Shopping Won’t Be Easy

If you’re used to hopping in your car to quickly run errands or walking to a nearby market for food, you’re in for a big surprise. Country living means everything is more spread out. A lot more. Going to a supermarket can easily turn into a day trip. For this reason, it’s best to do a bit of planning. If you’re going into town, get as much done while you’re there as possible. Buying in bulk might not be an option for you since tiny houses are small enough as it is. You might want to consider starting a vegetable garden and growing some food at home.

Consider Eco-Friendly Utility Options

If your tiny house needs to be hooked up to a local water supply and sewage system, you might be out of luck. Unlike highly populated cities, the towns don’t automatically take care of these things for you. If you buy a piece of land, then you might want to consider installing a septic tank and water line. However, if you’re renting, you’re likely on your own. Fortunately, many tiny houses are built for living off the grid these days, and there are a ton of eco-friendly options. Here are a few examples:
  • Water Tanks
  • Composting Toilets
  • Solar Power Electricity
  • Wind Turbine Power
While you’re probably able to hook up to the power grid while out in the country, it’s important to have a backup. If there’s ever an outage, it can take a few days to have it fixed depending on where you live. Living within a tiny house community will make your adjustment to country living infinitely easier. You’ll find that they’re all extremely helpful when it comes to all things tiny. They’ll probably have utility hookups that you can use and maybe even a shared garden. Instead of going at this new lifestyle alone, you’ll have a team of like-minded individuals to back you up. Living out in the country can get rather lonely as well. Joining a community will help to prevent that and bring more excitement to your experience.

Monitor Unmaintained Roads

When you live in a city or the suburbs, the government takes care of the roads. They take care of potholes (eventually), snow removal, and fallen trees. That’s not always the case out in the country. For this reason, you might need to check up on the roads leading to your tiny home on occasion. If there’s ever an accident, you’ll want emergency vehicles to be able to get to your house quickly. Additionally, you’ll want visitors to be able to drive over without any issues. Find out who’s responsible for road maintenance nearby, especially if you plan on staying awhile.

Keep Emergency Equipment On Hand

Even with clear roads, it will take longer for emergency vehicles to reach you than what you’re used to in the city. There’s no traffic, but your town fire department could be miles away. Always have a fire extinguisher on hand as well as a first aid kit. Keep fresh batteries in your fire and burglar alarms. You might even want to consider setting up a few security cameras.

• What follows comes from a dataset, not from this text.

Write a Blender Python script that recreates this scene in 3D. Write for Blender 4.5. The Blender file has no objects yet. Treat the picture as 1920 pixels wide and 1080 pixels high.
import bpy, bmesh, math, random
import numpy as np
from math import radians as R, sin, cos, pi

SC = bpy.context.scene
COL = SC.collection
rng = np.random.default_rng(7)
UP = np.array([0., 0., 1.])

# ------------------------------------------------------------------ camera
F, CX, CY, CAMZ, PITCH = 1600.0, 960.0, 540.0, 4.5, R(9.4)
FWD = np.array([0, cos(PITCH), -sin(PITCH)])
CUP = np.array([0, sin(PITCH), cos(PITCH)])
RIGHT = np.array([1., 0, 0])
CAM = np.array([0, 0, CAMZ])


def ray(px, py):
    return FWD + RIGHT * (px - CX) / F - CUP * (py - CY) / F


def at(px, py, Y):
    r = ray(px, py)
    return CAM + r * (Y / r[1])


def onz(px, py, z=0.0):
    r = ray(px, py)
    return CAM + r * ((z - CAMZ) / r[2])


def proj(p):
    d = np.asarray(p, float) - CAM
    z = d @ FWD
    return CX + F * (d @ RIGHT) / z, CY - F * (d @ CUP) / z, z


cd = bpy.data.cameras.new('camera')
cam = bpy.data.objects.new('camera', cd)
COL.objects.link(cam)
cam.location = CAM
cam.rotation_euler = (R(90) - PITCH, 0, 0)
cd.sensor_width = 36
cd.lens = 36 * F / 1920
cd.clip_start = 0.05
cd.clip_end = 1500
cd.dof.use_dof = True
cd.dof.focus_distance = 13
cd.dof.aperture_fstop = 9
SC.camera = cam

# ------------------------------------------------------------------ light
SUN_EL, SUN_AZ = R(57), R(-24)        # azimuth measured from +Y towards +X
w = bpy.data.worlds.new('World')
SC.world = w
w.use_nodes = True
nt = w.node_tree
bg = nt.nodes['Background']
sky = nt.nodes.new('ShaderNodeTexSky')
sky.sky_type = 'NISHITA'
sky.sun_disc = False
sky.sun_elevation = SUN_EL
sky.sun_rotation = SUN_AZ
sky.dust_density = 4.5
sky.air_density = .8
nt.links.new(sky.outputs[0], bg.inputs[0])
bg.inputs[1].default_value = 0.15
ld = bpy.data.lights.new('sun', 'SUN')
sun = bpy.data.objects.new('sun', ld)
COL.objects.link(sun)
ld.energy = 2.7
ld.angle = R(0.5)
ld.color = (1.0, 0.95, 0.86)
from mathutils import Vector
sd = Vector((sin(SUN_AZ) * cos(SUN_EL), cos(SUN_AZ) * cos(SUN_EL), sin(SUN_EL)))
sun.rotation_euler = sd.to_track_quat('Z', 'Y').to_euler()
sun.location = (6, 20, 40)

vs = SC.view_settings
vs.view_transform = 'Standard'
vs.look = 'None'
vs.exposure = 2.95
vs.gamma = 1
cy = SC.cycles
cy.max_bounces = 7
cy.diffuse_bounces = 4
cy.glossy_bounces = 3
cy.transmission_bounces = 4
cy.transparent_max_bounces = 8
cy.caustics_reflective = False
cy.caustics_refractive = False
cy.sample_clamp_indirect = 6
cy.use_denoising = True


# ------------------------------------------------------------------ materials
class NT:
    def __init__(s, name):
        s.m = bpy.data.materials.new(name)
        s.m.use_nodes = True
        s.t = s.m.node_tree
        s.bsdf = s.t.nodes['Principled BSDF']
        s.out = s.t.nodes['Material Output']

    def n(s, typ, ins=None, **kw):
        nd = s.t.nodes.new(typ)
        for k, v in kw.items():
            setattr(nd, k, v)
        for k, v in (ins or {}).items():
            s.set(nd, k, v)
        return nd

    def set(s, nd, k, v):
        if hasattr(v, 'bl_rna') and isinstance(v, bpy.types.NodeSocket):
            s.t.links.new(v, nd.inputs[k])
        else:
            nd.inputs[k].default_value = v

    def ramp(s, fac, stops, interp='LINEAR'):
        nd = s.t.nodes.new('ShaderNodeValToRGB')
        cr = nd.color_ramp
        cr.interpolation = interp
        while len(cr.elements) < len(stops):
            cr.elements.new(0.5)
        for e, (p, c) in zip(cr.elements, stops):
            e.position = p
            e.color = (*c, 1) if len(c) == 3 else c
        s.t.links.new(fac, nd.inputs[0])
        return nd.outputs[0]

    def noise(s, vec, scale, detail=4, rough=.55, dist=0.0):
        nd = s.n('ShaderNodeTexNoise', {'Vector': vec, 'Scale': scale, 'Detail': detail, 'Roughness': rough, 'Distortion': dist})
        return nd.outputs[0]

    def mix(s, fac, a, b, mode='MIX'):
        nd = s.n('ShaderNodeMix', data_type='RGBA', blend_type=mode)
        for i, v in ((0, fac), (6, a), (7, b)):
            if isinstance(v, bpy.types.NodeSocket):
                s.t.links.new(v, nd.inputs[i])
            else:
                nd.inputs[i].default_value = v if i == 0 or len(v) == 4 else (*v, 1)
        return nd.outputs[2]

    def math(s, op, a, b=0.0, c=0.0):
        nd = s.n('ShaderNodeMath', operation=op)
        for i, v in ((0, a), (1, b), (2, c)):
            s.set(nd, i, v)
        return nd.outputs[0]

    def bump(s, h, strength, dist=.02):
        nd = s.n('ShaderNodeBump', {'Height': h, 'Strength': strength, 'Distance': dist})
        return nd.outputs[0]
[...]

While adjusting to the country will take time, being prepared will help put your mind at ease. Learn as much as you can about the area you’re heading to long before you get there. This way you can map out its distance from any stores and learn about the towns general regulations. You might find that people out in the country are friendly and always willing to help, but you shouldn’t rely on that. The ability to be self-sufficient is key when you’re living in a tiny house out in the countryside.